[start Dataset rows]

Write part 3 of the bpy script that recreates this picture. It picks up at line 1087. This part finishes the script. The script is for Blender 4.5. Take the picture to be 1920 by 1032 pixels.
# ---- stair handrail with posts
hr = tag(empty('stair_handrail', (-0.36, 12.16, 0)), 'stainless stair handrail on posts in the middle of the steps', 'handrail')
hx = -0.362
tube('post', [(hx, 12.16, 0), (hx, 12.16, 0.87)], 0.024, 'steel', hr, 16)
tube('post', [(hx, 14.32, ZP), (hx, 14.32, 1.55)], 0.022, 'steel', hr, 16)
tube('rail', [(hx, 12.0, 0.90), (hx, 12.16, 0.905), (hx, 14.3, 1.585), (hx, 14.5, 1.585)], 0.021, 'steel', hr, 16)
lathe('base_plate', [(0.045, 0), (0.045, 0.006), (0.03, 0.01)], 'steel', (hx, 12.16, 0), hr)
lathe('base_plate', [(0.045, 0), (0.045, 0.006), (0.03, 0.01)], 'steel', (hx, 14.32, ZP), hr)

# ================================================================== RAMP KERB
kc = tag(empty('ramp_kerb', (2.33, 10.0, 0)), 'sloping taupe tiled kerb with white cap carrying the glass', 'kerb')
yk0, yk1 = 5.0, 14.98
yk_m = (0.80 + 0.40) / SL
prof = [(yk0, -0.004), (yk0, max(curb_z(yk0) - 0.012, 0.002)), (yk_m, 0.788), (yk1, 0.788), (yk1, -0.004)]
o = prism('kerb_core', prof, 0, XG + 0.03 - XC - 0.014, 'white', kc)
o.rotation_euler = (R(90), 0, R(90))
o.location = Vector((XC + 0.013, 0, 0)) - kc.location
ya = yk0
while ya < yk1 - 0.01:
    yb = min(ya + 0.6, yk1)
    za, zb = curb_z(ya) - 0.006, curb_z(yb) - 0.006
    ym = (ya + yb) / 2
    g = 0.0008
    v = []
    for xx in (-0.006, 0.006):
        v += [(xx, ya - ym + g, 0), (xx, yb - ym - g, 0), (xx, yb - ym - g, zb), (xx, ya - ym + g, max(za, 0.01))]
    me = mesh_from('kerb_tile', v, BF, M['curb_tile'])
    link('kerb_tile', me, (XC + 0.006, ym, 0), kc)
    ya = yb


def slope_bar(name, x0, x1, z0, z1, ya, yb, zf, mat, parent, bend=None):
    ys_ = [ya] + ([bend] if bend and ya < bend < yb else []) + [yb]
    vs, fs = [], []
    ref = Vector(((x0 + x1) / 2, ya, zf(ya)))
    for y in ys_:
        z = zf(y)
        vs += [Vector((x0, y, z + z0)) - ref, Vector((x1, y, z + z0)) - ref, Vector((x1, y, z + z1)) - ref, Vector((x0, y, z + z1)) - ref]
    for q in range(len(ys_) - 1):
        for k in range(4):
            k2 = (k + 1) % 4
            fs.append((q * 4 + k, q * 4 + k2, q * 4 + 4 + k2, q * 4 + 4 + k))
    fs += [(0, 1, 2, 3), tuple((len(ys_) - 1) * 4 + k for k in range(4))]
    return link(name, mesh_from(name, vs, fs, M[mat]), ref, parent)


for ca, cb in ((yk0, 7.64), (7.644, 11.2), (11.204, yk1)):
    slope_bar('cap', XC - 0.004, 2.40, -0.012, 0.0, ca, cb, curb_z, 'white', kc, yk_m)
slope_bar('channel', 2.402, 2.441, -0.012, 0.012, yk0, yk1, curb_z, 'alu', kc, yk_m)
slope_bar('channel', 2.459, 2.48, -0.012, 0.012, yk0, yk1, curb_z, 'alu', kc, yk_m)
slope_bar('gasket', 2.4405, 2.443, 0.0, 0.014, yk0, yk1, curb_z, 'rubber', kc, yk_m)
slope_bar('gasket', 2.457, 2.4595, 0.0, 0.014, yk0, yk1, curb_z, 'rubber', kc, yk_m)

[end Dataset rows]
[start Dataset rows]

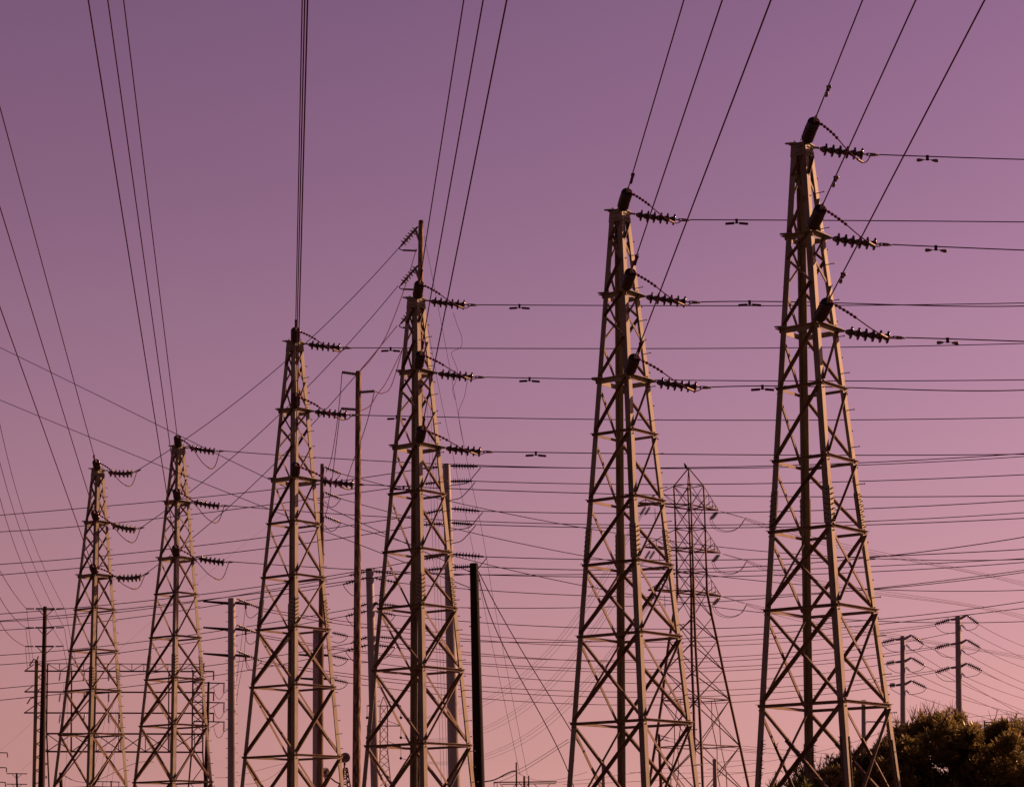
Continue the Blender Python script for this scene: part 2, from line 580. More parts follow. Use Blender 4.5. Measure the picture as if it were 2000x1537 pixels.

[end Dataset rows]
[start Dataset rows]

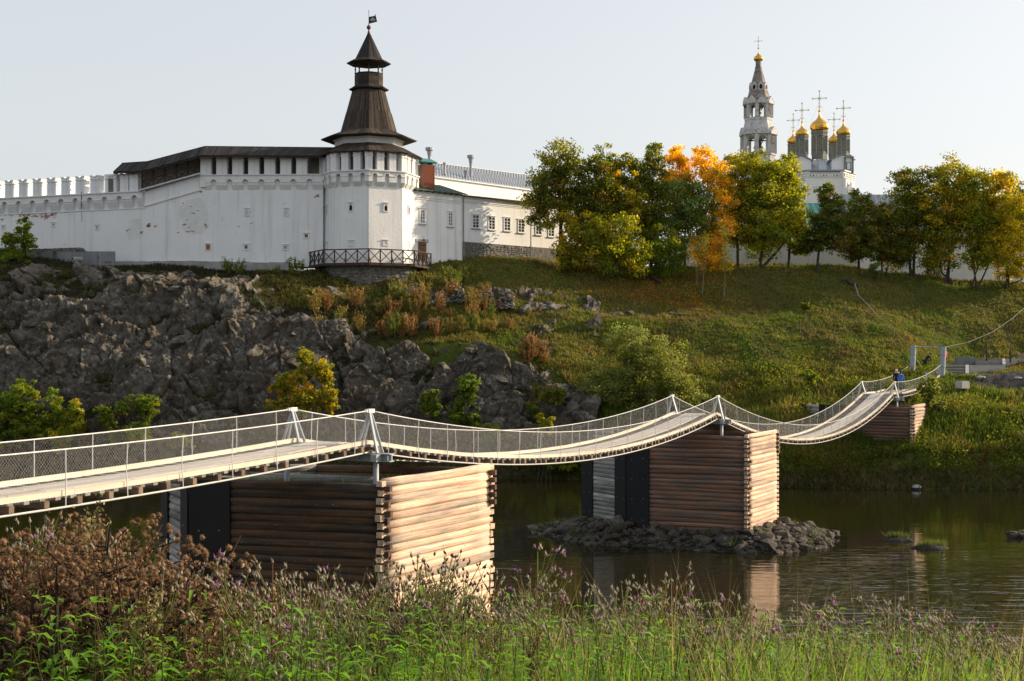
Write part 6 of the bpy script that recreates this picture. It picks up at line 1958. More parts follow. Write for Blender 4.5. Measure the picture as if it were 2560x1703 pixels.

[end Dataset rows]

▸ To do
Gather all lines where the word "More" appears.

▸ Full solution
Continue the Blender Python script for this scene: part 2, from line 580. More parts follow. Use Blender 4.5. Measure the picture as if it were 2000x1537 pixels.
Write part 6 of the bpy script that recreates this picture. It picks up at line 1958. More parts follow. Write for Blender 4.5. Measure the picture as if it were 2560x1703 pixels.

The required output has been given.